In his essay "Faulkner and Desegregation," James Baldwin writes:

“Any real change implies the breakup of the world as one has always known it, the loss of all that gave one identity, the end of safety. And at such a moment, unable to see and not daring to imagine what the future will now bring forth, one clings to what one knew, or thought one knew; to what one possessed or dreamed that one possessed. Yet, it is only when a man is able, without bitterness or self-pity, to surrender a dream he has long cherished or a privilege he has long possessed that he is set free—he has set himself free—for higher dreams, for greater privileges. All men have gone through this, go through it, each according to his degree, throughout their lives. It is one of the irreducible facts of life.”

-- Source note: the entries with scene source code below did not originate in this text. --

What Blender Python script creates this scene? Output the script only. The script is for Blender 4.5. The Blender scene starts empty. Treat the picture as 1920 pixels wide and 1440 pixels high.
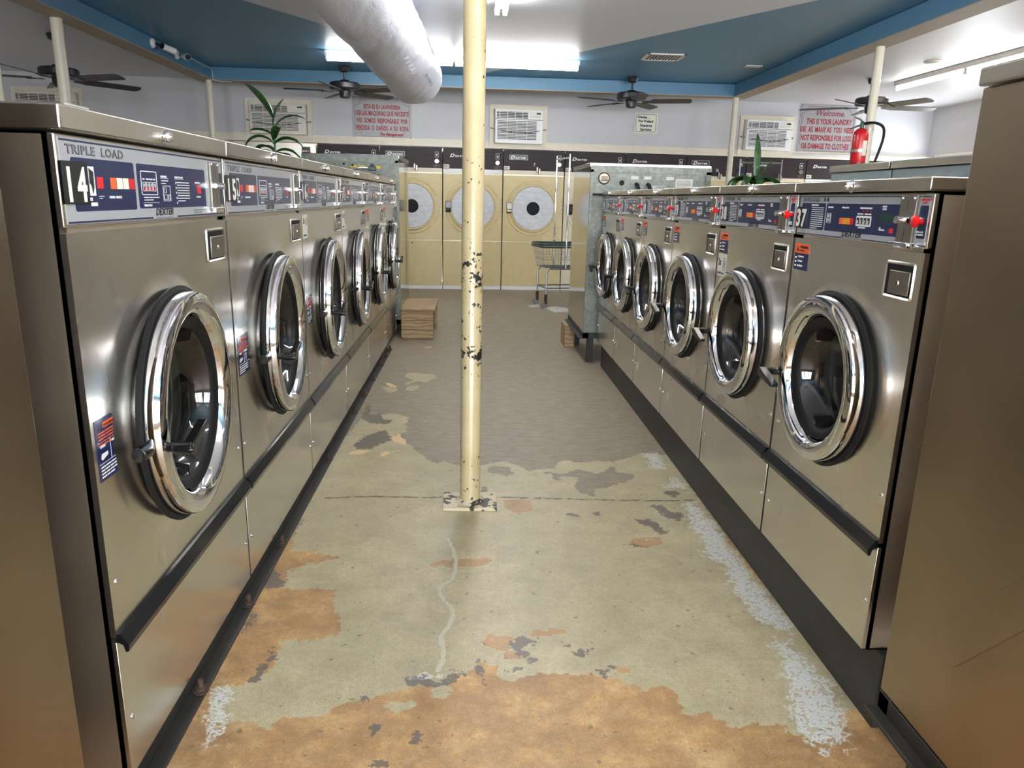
import bpy, math, random
import numpy as np
from mathutils import Vector, Matrix, noise
R = math.radians
PI = math.pi
scene = bpy.context.scene
COL = scene.collection
random.seed(7)

# ---------------------------------------------------------------- camera
cam_d = bpy.data.cameras.new('camera')
cam_d.sensor_width = 36.0
cam_d.lens = 1366.28 * 36.0 / 1920.0
cam_d.clip_start = 0.02
cam = bpy.data.objects.new('camera', cam_d)
COL.objects.link(cam)
_p, _y, _r = 0.2495, -0.0565, 0.0247
_f = Vector((math.sin(-_y) * math.cos(_p), math.cos(_y) * math.cos(_p), -math.sin(_p)))
_x = Vector((math.cos(_y), math.sin(_y), 0.0))
_x = (_x - _f * _f.dot(_x)).normalized()
_d = _f.cross(_x)
_x2 = _x * math.cos(_r) - _d * math.sin(_r)
_d2 = _f.cross(_x2)
_m = Matrix((_x2, -_d2, -_f)).transposed().to_4x4()
_m.translation = Vector((0, 0, 1.3))
cam.matrix_world = _m
scene.camera = cam

# ---------------------------------------------------------------- exposure and colour
scene.view_settings.view_transform = 'Standard'
scene.view_settings.look = 'None'
scene.view_settings.exposure = 1.52
scene.view_settings.gamma = 1.0
scene.view_settings.use_curve_mapping = False
scene.cycles.max_bounces = 9
scene.cycles.diffuse_bounces = 4
scene.cycles.glossy_bounces = 5
scene.cycles.transparent_max_bounces = 12
scene.cycles.caustics_reflective = False
scene.cycles.caustics_refractive = False
scene.cycles.sample_clamp_indirect = 4.0

# ---------------------------------------------------------------- world (daylight outside the shop front)
world = bpy.data.worlds.new('daylight')
scene.world = world
world.use_nodes = True
wn = world.node_tree
bg = wn.nodes['Background']
sky = wn.nodes.new('ShaderNodeTexSky')
sky.sky_type = 'HOSEK_WILKIE'
sky.sun_direction = (0.5, 0.5, 0.7)
sky.turbidity = 4.0
mixw = wn.nodes.new('ShaderNodeMix'); mixw.data_type = 'RGBA'
mixw.inputs[0].default_value = 0.75
mixw.inputs[7].default_value = (0.92, 0.96, 1.0, 1)
wn.links.new(sky.outputs[0], mixw.inputs[6])
wn.links.new(mixw.outputs[2], bg.inputs[0])
bg.inputs[1].default_value = 12.0

def portal(name, loc, rot, sx, sy):
    d = bpy.data.lights.new(name, 'AREA'); d.shape = 'RECTANGLE'
    d.size = sx; d.size_y = sy; d.cycles.is_portal = True
    o = bpy.data.objects.new(name, d); COL.objects.link(o)
    o.location = loc; o.rotation_euler = rot
for i, (xa, xb) in enumerate([(-3.0, -1.3), (-0.9, 0.9), (1.3, 3.0), (3.4, 6.2)]):
    portal('daylight_opening', ((xa + xb) / 2, -3.56, 1.45), (R(90), 0, 0), xb - xa, 2.0)
portal('daylight_opening', (6.82, 10.35, 1.5), (0, R(90), 0), 1.1, 1.0)
TUBE = 15.0      # strength of the fluorescent tubes

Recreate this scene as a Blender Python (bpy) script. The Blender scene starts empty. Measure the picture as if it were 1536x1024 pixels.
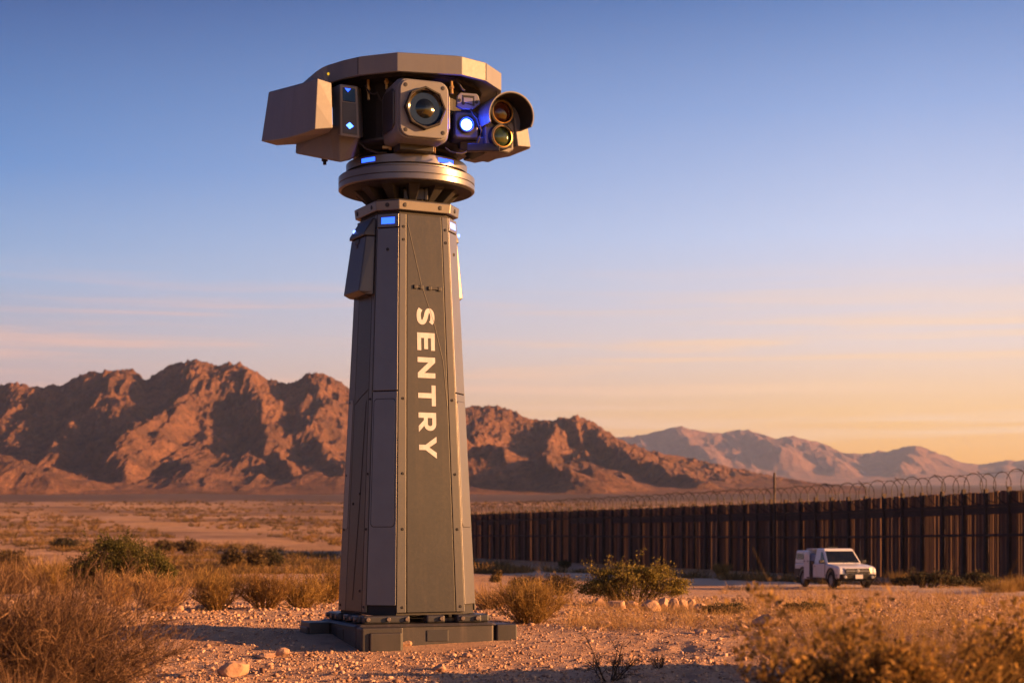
import bpy, bmesh, math, random
import numpy as np
from mathutils import Vector, Matrix
R=math.radians
S=bpy.context.scene
COL=S.collection
rng=np.random.default_rng(7)
random.seed(7)

# ------------------------------------------------------------------ camera
F=2560.0; HZ=808.0; CAMH=1.4            # focal length in photo pixels, horizon row, eye height
cam=bpy.data.cameras.new('camera'); camo=bpy.data.objects.new('camera',cam); COL.objects.link(camo)
camo.location=(0,0,CAMH); camo.rotation_euler=(R(90),0,0)
cam.sensor_width=36; cam.lens=F*36/1536; cam.shift_y=(HZ-512)/1536
cam.clip_start=.2; cam.clip_end=60000
cam.dof.use_dof=True; cam.dof.focus_distance=26.3; cam.dof.aperture_fstop=1.7
S.camera=camo
# ------------------------------------------------------------------ sun, sky, exposure
SUN_AZ=95.0; SUN_EL=11.0                  # azimuth clockwise from +Y
EXPO=1.85
sl=bpy.data.lights.new('sun','SUN'); so=bpy.data.objects.new('sun',sl); COL.objects.link(so)
sl.energy=5.0; sl.angle=R(.55); sl.color=(1,.45,.155)
sd=Vector((math.sin(R(SUN_AZ))*math.cos(R(SUN_EL)),math.cos(R(SUN_AZ))*math.cos(R(SUN_EL)),math.sin(R(SUN_EL))))
so.rotation_euler=sd.to_track_quat('Z','Y').to_euler(); so.location=(40,0,30)
S.view_settings.view_transform='Standard'; S.view_settings.look='None'
S.view_settings.exposure=EXPO; S.view_settings.gamma=1
S.cycles.use_denoising=True
S.cycles.max_bounces=8; S.cycles.volume_bounces=1; S.cycles.transparent_max_bounces=8

def lin(c): 
    return tuple(((v/255)/12.92 if v<=10.3 else ((v/255+.055)/1.055)**2.4) for v in c)
def build_world():
    w=bpy.data.worlds.new('World'); S.world=w; w.use_nodes=True; nt=w.node_tree; N=nt.nodes; L=nt.links
    bg=N['Background']
    sk=N.new('ShaderNodeTexSky'); sk.sky_type='NISHITA'; sk.sun_disc=False
    sk.sun_elevation=R(SUN_EL); sk.sun_rotation=R(SUN_AZ); sk.dust_density=2; sk.ozone_density=3
    skm=N.new('ShaderNodeVectorMath'); skm.operation='SCALE'; skm.inputs['Scale'].default_value=.012
    L.new(sk.outputs[0],skm.inputs[0])
    tc=N.new('ShaderNodeTexCoord')
    nm=N.new('ShaderNodeVectorMath'); nm.operation='NORMALIZE'; L.new(tc.outputs['Generated'],nm.inputs[0])
    sp=N.new('ShaderNodeSeparateXYZ'); L.new(nm.outputs[0],sp.inputs[0])
    def math_(op,a,b=None,c=None):
        m=N.new('ShaderNodeMath'); m.operation=op
        for i,v in enumerate((a,b,c)):
            if v is None: continue
            if isinstance(v,(int,float)): m.inputs[i].default_value=v
            else: L.new(v,m.inputs[i])
        return m.outputs[0]
    hx=math_('MULTIPLY',sp.outputs[0],math.sin(R(SUN_AZ))); hy=math_('MULTIPLY',sp.outputs[1],math.cos(R(SUN_AZ)))
    a=math_('ADD',hx,hy)
    el=math_('MULTIPLY',sp.outputs[2],1/.6)      # ramp position 1 = sin 0.6
    def ramp(stops):
        r=N.new('ShaderNodeValToRGB'); cr=r.color_ramp
        for i,(e,c) in enumerate(stops):
            p=math.sin(R(e))/.6
            x=cr.elements[i] if i<2 else cr.elements.new(p)
            x.position=p; x.color=(*lin(c),1)
        L.new(el,r.inputs[0]); return r.outputs[0]
    # elevation in degrees -> sky colour, away from the sun, mid frame right, and towards the sun
    left=ramp([(0,(205,150,128)),(3.5,(218,168,148)),(6.2,(186,178,186)),(8.5,(146,176,214)),(12,(84,138,200)),(17.5,(4,76,142)),(36,(16,44,96))])
    right=ramp([(0,(255,160,52)),(2.6,(255,180,66)),(4.2,(255,202,128)),(6.5,(228,212,208)),(10,(188,204,236)),(14,(130,164,216)),(17.5,(64,118,182)),(36,(30,64,118))])
    sunr=ramp([(0,(255,150,50)),(4,(255,190,90)),(12,(255,215,160)),(20,(200,195,200)),(36,(80,105,150))])
    anti=ramp([(0,(74,70,88)),(6,(82,86,114)),(14,(50,72,128)),(24,(26,54,112)),(36,(14,38,90))])
    def mix(f,c1,c2):
        m=N.new('ShaderNodeMix'); m.data_type='RGBA'
        if isinstance(f,(int,float)): m.inputs[0].default_value=f
        else: L.new(f,m.inputs[0])
        for i,c in ((6,c1),(7,c2)):
            if isinstance(c,tuple): m.inputs[i].default_value=(*c,1)
            else: L.new(c,m.inputs[i])
        return m.outputs[2]
    def mr(v,a0,a1,b0=0,b1=1,smooth=True):
        m=N.new('ShaderNodeMapRange'); m.interpolation_type='SMOOTHSTEP' if smooth else 'LINEAR'
        L.new(v,m.inputs[0])
        for i,q in enumerate((a0,a1,b0,b1)): m.inputs[i+1].default_value=q
        return m.outputs[0]
    g=mix(mr(a,-.38,.13,smooth=False),left,right)
    g=mix(mr(a,.45,1.0),g,sunr); g=mix(mr(a,-.46,-.80),g,anti)
    # the sky brightens round the low sun, to the right of the view
    gl=N.new('ShaderNodeVectorMath'); gl.operation='SCALE'; L.new(g,gl.inputs[0]); L.new(math_('ADD',1.0,math_('MULTIPLY',mr(a,.28,1.0),math_('MULTIPLY',mr(sp.outputs[2],.6,.05),2.0))),gl.inputs['Scale']); g=gl.outputs[0]
    # thin streaked cirrus
    mp=N.new('ShaderNodeMapping'); mp.inputs['Scale'].default_value=(2.6,2.6,85); mp.inputs['Rotation'].default_value=(0,R(-1.2),0)
    L.new(nm.outputs[0],mp.inputs[0])
    nz=N.new('ShaderNodeTexNoise'); nz.inputs['Scale'].default_value=1.5; nz.inputs['Detail'].default_value=7; nz.inputs['Roughness'].default_value=.55
    nz.inputs['Distortion'].default_value=.35
    L.new(mp.outputs[0],nz.inputs['Vector'])
    c=mr(nz.outputs['Fac'],.46,.66)
    band=math_('MULTIPLY',mr(sp.outputs[2],.02,.07),mr(sp.outputs[2],.165,.10))
    c=math_('MULTIPLY',c,math_('MULTIPLY',band,.8))
    g=mix(c,g,mix(mr(a,-.35,.2),lin((240,190,170)),lin((255,212,165))))
    gs=N.new('ShaderNodeVectorMath'); gs.operation='SCALE'; gs.inputs['Scale'].default_value=1.15/2**EXPO/.15
    L.new(g,gs.inputs[0])
    fin=N.new('ShaderNodeVectorMath'); fin.operation='ADD'
    L.new(gs.outputs[0],fin.inputs[0]); L.new(skm.outputs[0],fin.inputs[1])
    L.new(fin.outputs[0],bg.inputs[0]); bg.inputs[1].default_value=.15
build_world()

# ------------------------------------------------------------------ helpers
def vnoise(x,y,seed=0):
    x=np.asarray(x,float); y=np.asarray(y,float)
    xi=np.floor(x).astype(np.int64); yi=np.floor(y).astype(np.int64); fx=x-xi; fy=y-yi
    def h(a,b):
        n=(a*374761393+b*668265263+seed*1442695041)&0xffffffff
        n=((n^(n>>13))*1274126177)&0xffffffff
        return ((n^(n>>16))&0xffff)/65535.0
    u=fx*fx*fx*(fx*(fx*6-15)+10); v=fy*fy*fy*(fy*(fy*6-15)+10)
    return (h(xi,yi)*(1-u)+h(xi+1,yi)*u)*(1-v)+(h(xi,yi+1)*(1-u)+h(xi+1,yi+1)*u)*v
def fbm(x,y,o=4,seed=0,g=.5):
    s=0;a=1;t=0
    for i in range(o):
        s=s+a*(vnoise(x,y,seed+i)*2-1); t+=a; a*=g; x=x*2.03+17.1; y=y*2.03+5.7
    return s/t
def ridged(x,y,o=5,seed=0,g=.5):
    s=0;a=1;t=0
    for i in range(o):
        n=1-abs(vnoise(x,y,seed+i)*2-1); s=s+a*n**1.3; t+=a; a*=g; x=x*2.07+11.3; y=y*2.07+3.1
    return s/t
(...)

I having been sitting with this insight for several months, reflecting on its relevance not only to the continuing struggle for social justice since the time of its original publication in 1956, but on the imperative at its core: that there comes a time when one must forfeit an idea of reality that is no longer useful, no matter how scary that prospect might seem.

I know this to be true. But what’s truer is that I have never been safe. I have believed that I was, and that belief created a structure that I was then afraid to challenge. In this structure I was encased in ideas about what my life would be, and as Baldwin wrote, I was in a state of “not daring to imagine” about what was possible.

Letting go of what it takes to be safe is a risk in and of itself. In place of the initial idea of safety, though, is something else—it’s you, as you are.